At least Saturday evening I’m gonna be able to find myself a place in the restaurants that I like.
Did you notice there’s a big injustice happening against regular clients of restaurants? I and other people like myself eat out all week but Saturday evening wherever we go, we can’t find a table in a restaurant because it’s full of Saturday-evening-only clients! So we go home, order a pizza or some Chinese food and we become grumpy and get fat while watching a football game or something.
If I had a restaurant I would offer my clients a card. And everytime they come to my restaurant that would appear on their card and people who came into my restaurant at least 2 times that week would have their table reserved on Saturday evening until 20:00 o’clock. After 20:00 o’clock if the tables aren’t full I would allow other clients too.
Wait until one of the big banks here crashes and until employment slides a bit further than their expectations. As for the Romanian Government (well, under Tariceanu), not earlier than in the end of last year it was pretty confident that the country’s economy would and will not be affected by the global crisis; Basescu stood by the same point. One must be a total idiot to believe that an emergent economy will not be touched by such a crisis, but those believing such farts are even worse. As for Romania, my two bani: construction will be down even further than it is, many people working abroad will be back to join the unemployed before late (and, oups, there will be little foreign cash coming from abroad to artificially sustain trade and Romanians’ private investment), the financial crisis will be worsened by a few big collapses (both local and “imported” via big foreign companies and banks), and the Romanian political bullshit will add the topping on the cake. As for the huge bureaucratic apparatus of the state, they said they would cut off the extras and those enormous wages of the Autoritatea Nationala for X and Y. I have a friend working for one of these institutions: in the end of December 2008 they were informed about the final wage reductions due to happen in January. In early January they were given new work contracts (or annexes to the old ones), stating that their base wage had increased starting with December 1, 2008, precisely for the amount of extras they were to no longer receive. For some reason I feel the same thing happened in most (if not all) the Romanian state offices. For otherwise they would be all out in the streets, isn’t it?

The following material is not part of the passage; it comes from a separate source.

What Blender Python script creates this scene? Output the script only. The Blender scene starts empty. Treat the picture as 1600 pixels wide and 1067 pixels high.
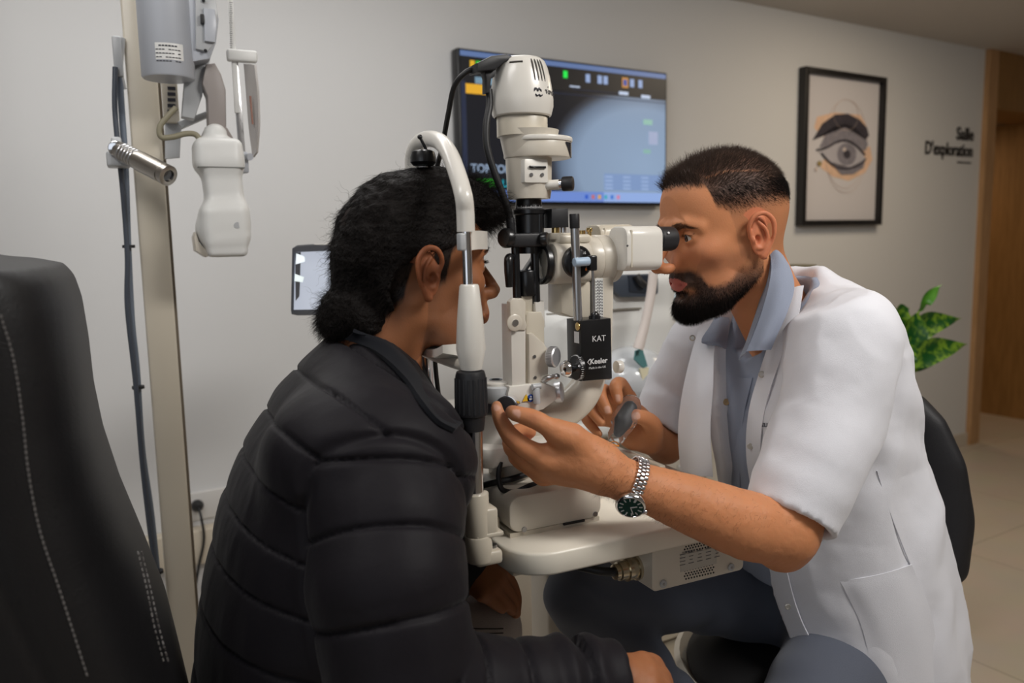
import bpy, math, numpy as np
from mathutils import Matrix, Vector
rng = np.random.default_rng(7)
S = bpy.context.scene
COL = S.collection
# ------------------------------------------------------------------ camera
FPX = 1250.0; CX0 = 800.0; CY0 = 533.5
ROLL = 0.020; PITCH = math.atan((533.5 - 375) / FPX)
AZ = math.radians(64.3); ROT = AZ - math.atan2(2030, FPX)
CAMZ = 1.28
_F0 = np.array([math.cos(AZ), math.sin(AZ), 0]); _R0 = np.array([math.sin(AZ), -math.cos(AZ), 0]); _U = np.array([0, 0, 1.])
FW = _F0 * math.cos(PITCH) - _U * math.sin(PITCH)
_UP = _F0 * math.sin(PITCH) + _U * math.cos(PITCH)
RT = _R0 * math.cos(ROLL) - _UP * math.sin(ROLL)
DN = -(_UP * math.cos(ROLL) + _R0 * math.sin(ROLL))
CAMP = np.array([0, 0, CAMZ])
cd = bpy.data.cameras.new('camera'); cam = bpy.data.objects.new('camera', cd); COL.objects.link(cam)
cd.sensor_width = 36; cd.lens = 36 * FPX / 1600; cd.clip_start = 0.05
mw = Matrix.Identity(4)
for i in range(3):
    mw[i][0] = RT[i]; mw[i][1] = -DN[i]; mw[i][2] = -FW[i]; mw[i][3] = CAMP[i]
cam.matrix_world = mw
cd.dof.use_dof = True; cd.dof.focus_distance = 1.12; cd.dof.aperture_fstop = 28.1 / 7.0
S.camera = cam
# ------------------------------------------------------------------ colour management, world, lights
S.view_settings.view_transform = 'Standard'; S.view_settings.look = 'None'
S.view_settings.gamma = 1; S.view_settings.use_curve_mapping = False
S.view_settings.exposure = 0.0
w = bpy.data.worlds.new('room_air'); S.world = w; w.use_nodes = True
w.node_tree.nodes['Background'].inputs[0].default_value = (0.75, 0.82, 1.0, 1)
w.node_tree.nodes['Background'].inputs[1].default_value = 0.08
def fromroom(p):
    c, s = math.cos(ROT), math.sin(ROT)
    return np.array([p[0] * c - p[1] * s, p[0] * s + p[1] * c, p[2]])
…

Romania is probably the worst positioned country among the both waves of new EU members to face the oncoming financial crisis. It has got extremely high prices for things such as basic foodstuff to property; a dysfunctional huge state sector employing the largest part of the workforce and preying on the private sector; a massive Euro & Swiss Franc indebtedness of the population and companies; no industrial production base and a fatally shrinking export market in Western Europe that is entering one of the worst recessions in memory. It is surprising that the good people from SAR have such optimistic opinions about a dysfunctional body such as the Romanian economy. My guess, this being Romania, is that many among them, or even SAR itself, are in a more or less client-sponsor relationship with the government and that report’s conclusion is a consequence of that, protecting the meagre funding that comes from Victoria Palace.